··· Given material ···

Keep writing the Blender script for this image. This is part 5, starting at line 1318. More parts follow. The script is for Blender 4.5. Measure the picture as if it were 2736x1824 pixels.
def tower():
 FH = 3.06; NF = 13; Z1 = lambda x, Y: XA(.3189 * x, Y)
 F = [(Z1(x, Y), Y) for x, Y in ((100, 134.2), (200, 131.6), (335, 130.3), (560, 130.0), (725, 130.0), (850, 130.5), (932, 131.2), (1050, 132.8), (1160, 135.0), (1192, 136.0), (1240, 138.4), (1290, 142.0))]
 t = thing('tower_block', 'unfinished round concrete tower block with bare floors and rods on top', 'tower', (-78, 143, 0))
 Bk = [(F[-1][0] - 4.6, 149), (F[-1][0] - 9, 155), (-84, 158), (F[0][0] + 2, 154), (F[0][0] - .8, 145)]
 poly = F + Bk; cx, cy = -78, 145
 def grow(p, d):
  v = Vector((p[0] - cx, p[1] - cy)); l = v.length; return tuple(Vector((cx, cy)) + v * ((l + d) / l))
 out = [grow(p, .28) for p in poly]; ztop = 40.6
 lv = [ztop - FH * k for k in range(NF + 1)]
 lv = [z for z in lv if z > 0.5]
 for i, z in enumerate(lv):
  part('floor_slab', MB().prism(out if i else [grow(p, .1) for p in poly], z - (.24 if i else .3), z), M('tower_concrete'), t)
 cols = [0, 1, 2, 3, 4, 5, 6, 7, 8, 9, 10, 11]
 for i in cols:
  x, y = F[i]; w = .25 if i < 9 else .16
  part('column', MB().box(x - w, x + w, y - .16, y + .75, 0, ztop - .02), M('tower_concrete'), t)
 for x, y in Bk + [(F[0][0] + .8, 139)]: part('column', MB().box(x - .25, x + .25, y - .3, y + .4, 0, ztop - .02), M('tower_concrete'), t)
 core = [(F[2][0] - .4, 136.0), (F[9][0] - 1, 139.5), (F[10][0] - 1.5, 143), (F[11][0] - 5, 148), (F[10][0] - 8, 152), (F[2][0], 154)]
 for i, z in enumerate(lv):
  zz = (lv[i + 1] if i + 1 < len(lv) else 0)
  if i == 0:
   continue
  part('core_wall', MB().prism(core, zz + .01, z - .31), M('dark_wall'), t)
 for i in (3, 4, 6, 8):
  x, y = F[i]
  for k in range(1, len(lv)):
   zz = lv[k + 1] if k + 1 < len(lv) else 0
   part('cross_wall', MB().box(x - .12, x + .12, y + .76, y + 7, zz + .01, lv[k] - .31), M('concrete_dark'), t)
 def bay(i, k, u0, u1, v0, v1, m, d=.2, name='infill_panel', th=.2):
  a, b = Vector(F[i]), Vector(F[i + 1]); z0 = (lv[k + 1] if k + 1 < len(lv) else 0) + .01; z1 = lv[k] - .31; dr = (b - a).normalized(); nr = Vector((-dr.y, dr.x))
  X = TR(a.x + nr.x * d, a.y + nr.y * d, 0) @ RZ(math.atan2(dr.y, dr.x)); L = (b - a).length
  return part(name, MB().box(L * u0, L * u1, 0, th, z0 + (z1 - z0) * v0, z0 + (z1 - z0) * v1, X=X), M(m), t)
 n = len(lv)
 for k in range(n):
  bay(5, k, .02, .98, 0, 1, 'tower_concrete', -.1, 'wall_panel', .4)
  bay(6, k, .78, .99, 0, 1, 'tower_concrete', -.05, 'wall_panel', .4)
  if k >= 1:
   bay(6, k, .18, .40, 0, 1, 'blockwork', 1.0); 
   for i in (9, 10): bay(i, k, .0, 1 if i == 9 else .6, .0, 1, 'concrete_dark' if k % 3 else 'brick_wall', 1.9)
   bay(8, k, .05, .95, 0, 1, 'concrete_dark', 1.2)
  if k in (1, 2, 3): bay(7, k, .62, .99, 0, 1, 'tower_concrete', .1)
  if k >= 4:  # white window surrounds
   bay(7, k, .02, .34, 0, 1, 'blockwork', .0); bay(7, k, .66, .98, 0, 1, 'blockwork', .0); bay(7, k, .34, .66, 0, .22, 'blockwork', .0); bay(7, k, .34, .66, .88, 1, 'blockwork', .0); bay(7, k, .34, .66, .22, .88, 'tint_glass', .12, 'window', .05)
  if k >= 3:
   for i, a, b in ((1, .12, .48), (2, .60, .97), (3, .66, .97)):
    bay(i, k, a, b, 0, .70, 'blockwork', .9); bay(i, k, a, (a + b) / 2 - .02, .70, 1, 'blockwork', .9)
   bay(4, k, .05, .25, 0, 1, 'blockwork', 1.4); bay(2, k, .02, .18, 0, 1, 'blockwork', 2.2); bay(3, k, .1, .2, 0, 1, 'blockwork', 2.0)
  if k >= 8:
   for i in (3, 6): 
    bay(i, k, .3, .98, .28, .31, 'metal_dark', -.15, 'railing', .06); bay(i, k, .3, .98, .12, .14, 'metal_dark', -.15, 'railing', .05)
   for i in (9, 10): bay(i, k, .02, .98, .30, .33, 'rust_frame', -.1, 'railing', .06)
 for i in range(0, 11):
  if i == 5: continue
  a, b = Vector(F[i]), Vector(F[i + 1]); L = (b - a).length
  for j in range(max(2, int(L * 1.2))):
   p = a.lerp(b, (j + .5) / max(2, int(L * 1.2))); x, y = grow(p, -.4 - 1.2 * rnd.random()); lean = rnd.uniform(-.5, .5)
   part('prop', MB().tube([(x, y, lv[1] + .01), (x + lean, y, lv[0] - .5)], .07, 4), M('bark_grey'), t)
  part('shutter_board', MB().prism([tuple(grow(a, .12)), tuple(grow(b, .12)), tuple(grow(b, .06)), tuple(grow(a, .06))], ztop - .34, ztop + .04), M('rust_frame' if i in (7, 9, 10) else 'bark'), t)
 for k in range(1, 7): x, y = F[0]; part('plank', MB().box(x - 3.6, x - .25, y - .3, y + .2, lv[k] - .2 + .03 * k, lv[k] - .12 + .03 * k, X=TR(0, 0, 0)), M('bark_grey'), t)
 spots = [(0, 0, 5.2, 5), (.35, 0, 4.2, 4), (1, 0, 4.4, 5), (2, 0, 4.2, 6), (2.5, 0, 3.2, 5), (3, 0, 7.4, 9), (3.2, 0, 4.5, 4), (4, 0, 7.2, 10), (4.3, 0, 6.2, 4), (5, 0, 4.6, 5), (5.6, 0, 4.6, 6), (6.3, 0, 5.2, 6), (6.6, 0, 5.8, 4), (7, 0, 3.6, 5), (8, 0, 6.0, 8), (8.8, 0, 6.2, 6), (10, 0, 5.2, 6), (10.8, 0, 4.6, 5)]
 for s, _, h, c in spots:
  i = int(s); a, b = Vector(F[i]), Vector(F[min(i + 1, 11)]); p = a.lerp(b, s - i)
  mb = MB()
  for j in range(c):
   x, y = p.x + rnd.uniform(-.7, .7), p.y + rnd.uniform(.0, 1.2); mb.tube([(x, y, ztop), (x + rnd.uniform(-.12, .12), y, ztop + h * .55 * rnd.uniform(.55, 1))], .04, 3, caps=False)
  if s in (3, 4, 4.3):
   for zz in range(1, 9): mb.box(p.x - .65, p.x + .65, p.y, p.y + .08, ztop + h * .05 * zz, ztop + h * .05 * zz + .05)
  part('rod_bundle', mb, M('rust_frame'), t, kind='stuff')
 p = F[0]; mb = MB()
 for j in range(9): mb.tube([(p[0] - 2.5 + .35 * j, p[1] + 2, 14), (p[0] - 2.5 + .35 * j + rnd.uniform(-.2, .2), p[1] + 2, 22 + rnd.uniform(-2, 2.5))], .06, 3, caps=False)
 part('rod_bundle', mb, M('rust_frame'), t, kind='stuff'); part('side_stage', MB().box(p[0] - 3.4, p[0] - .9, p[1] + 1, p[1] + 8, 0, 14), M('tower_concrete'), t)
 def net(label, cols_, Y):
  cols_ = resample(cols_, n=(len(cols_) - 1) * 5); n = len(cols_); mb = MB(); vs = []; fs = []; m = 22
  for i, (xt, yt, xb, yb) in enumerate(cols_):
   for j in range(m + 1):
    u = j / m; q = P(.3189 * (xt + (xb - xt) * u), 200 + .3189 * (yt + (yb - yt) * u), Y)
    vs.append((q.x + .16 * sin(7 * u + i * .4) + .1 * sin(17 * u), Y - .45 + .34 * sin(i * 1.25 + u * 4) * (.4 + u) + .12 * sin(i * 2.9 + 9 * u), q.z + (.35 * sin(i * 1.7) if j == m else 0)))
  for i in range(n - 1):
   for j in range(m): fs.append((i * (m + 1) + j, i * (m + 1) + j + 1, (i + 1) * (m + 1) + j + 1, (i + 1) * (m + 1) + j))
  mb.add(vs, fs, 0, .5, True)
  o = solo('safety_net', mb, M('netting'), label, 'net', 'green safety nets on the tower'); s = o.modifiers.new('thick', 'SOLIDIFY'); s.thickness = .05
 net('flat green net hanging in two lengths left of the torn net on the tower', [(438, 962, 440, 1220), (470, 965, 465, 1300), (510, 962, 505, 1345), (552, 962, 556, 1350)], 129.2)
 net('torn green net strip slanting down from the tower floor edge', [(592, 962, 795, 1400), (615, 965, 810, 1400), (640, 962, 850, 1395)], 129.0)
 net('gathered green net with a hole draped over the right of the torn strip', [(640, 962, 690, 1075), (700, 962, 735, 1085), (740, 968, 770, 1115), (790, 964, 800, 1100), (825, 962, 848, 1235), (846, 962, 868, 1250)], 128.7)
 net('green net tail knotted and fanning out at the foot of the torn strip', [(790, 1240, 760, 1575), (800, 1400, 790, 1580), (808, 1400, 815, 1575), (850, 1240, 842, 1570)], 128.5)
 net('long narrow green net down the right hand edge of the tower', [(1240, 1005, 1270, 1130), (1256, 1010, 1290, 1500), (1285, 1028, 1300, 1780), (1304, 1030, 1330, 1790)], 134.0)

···

> _Problem description_:
From the listing above, return each line with the word "core".

> _Exercise result_:
 core = [(F[2][0] - .4, 136.0), (F[9][0] - 1, 139.5), (F[10][0] - 1.5, 143), (F[11][0] - 5, 148), (F[10][0] - 8, 152), (F[2][0], 154)]
  part('core_wall', MB().prism(core, zz + .01, z - .31), M('dark_wall'), t)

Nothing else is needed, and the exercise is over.